Chi non conosce la storia di Guglielmo Tell? Per gli smemorati, è la famosa vicenda di quel cacciatore svizzero che è costretto ad impegnarsi nella folle sfida di colpire con la sua balestra la mela posta sul capo del figlio: che fare? Ritirarsi, e cedere così al sopruso del potente che lo ha provocato in tal modo; o difendere l’onore, proprio e della propria gente, aggrappandosi alle sue innate capacità di tiratore? Questa storia, connotata dai lineamenti incerti che si addicono alla leggenda, è anche al centro del mito fondativo della Svizzera e della conquista della sua autonomia e della sua neutralità: il potente che sfida Tell, infatti, non è altro che un rappresentante dell’autorità imperiale degli Asburgo, e la vittoria del valligiano, che si rifiuta di omaggiarne pubblicamente le insegne e che per questo è spinto alla celebre prova, fissa un confine che per quell’autorità non sarà mai più valicabile. Si tratta, quindi, di una cosa seria, che per ogni svizzero assume tuttora un significato particolare.

Tuttavia, ecco irrompere il simpatico libretto di Max Frisch, che presenta il suo Guglielmo Tell e si misura nel genere originalissimo, se non unico, del racconto glossato, di una sequenza semiseria di tanti brevi capitoli che, alternati ad un cospicuo e gustoso apparato di note, riescono in un effetto tra il comico e lo straniante. È comico, questo Tell, perché è buffo, pigro e per nulla imperioso il suo antagonista, che peraltro è il personaggio principale della trama disegnata da Frisch e che viene ritratto, per così dire, sin dai primordi della sua avventura: ha un nome sempre incerto; non desidera altro che andarsene via al più presto; cerca di interloquire ed integragire con gli autoctoni, ricevendone spesso l’indifferenza e l’ostilità; si sente a disagio ed è preso in giro anche dai bambini, che lo scambiano per uno spiritello malvagio; se si propone qualcosa, poi, lo fa soltanto per ripristinare un po’ di legalità, di buon gusto e di correttezza. Allo stesso tempo, il Tell di Frisch è straniante: perché nelle note si apprende che, stando alle poche fonti realmente attendibili, le possibili variazioni del tema leggendario sono molte e che, forse, alla base delle rivendicazioni locali, non ci sono solo atti di nobile resistenza, ma anche aspirazioni puramente egoistiche o, semplicemente, la pervicace consuetudine ad una vita appartata e ad orizzonti spaziali e mentali completamente rigidi ed autoreferenziali. Inoltre, proprio sul più bello – proprio nel momento in cui si cerca di capire che cosa avrebbe scatenato l’incidente diplomatico ed accelerato il corso degli eventi – lo smaliziato romanziere arriva quasi al punto di combinare la comicità e lo straniamento, avvalorando l’idea che a dominare la scena sia stato soltanto un equivoco e che il povero balivo si sia trovato, suo malgrado, a doverne pagare l’indebita conseguenza.

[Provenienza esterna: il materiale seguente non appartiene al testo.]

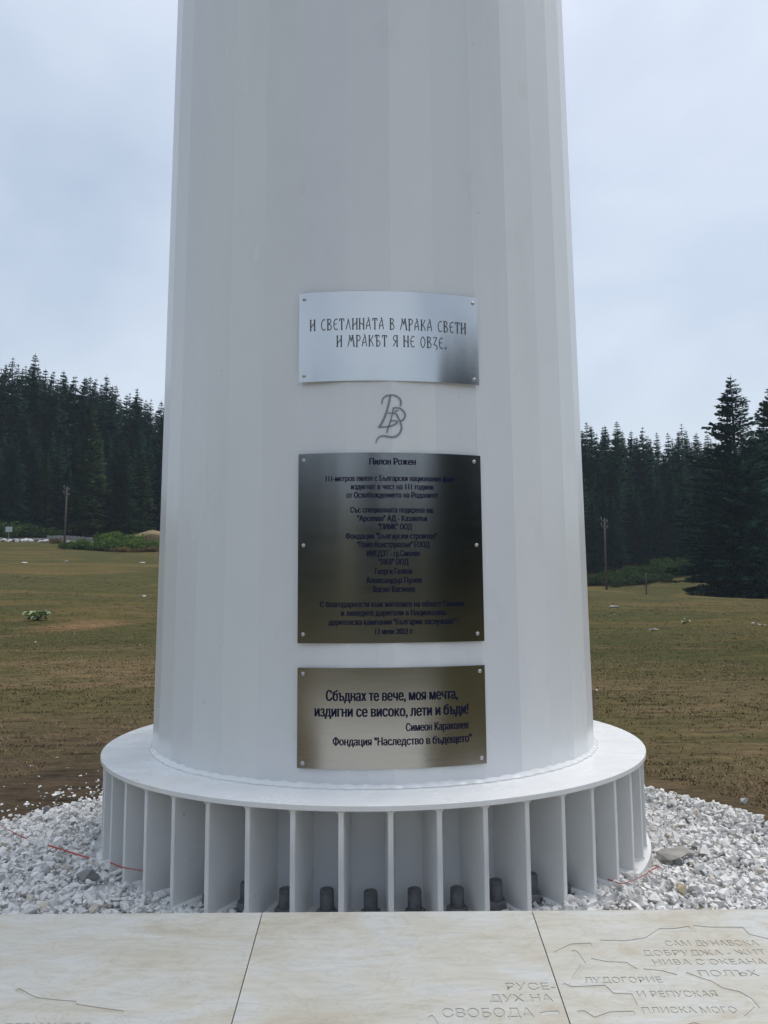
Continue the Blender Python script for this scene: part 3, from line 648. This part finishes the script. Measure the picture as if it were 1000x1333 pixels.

Frisch riesce nell’impresa di “smontare” una gloria nazionale senza, con ciò, travolgerne del tutto l’importanza storica e senza, soprattutto, sminuirne l’originalità. Si può dire, anzi, che il puntuale apparato critico, se da un lato enfatizza gli ironici strali che il grande scrittore rivolge nei confronti di ogni retorica, dall’altro facilita la contestualizzazione più seria e il confronto più critico, nella prospettiva di chi tiene al passato, ma (preferibilmente) a quello più autentico e sincero. È un’opera “per la scuola”, in effetti: perché l’operazione di memoria che Frisch compie ha un chiaro intento culturale e pedagogico, alla ricerca di un’identità che non sia il frutto di stereotipate e comode rappresentazioni. Ma Guglielmo Tell per la scuola è anche un manifesto letterario, l’ottimo esemplare dei canoni teorizzati in Quadrato nero, per i quali la realtà più vera può solo essere inventata e l’immaginazione presenta chiavi di lettura che la ragione, da sola, non permette di azionare completamente. In questo testo, alla fine, l’Autore dell’indimenticabile Homo Faber sembra davvero molto vicino a Dürrenmatt e ci offre, così, un’altra buona occasione per conoscere meglio e per comprendere appieno quella profonda capacità decostruttiva che lo ha reso famoso e che non sorge esclusivamente da un esercizio estremamente analitico, ma sa trionfare specialmente quando esplode, nelle pieghe di un sorriso, da una considerazione del tutto onesta delle naturali debolezze degli uomini.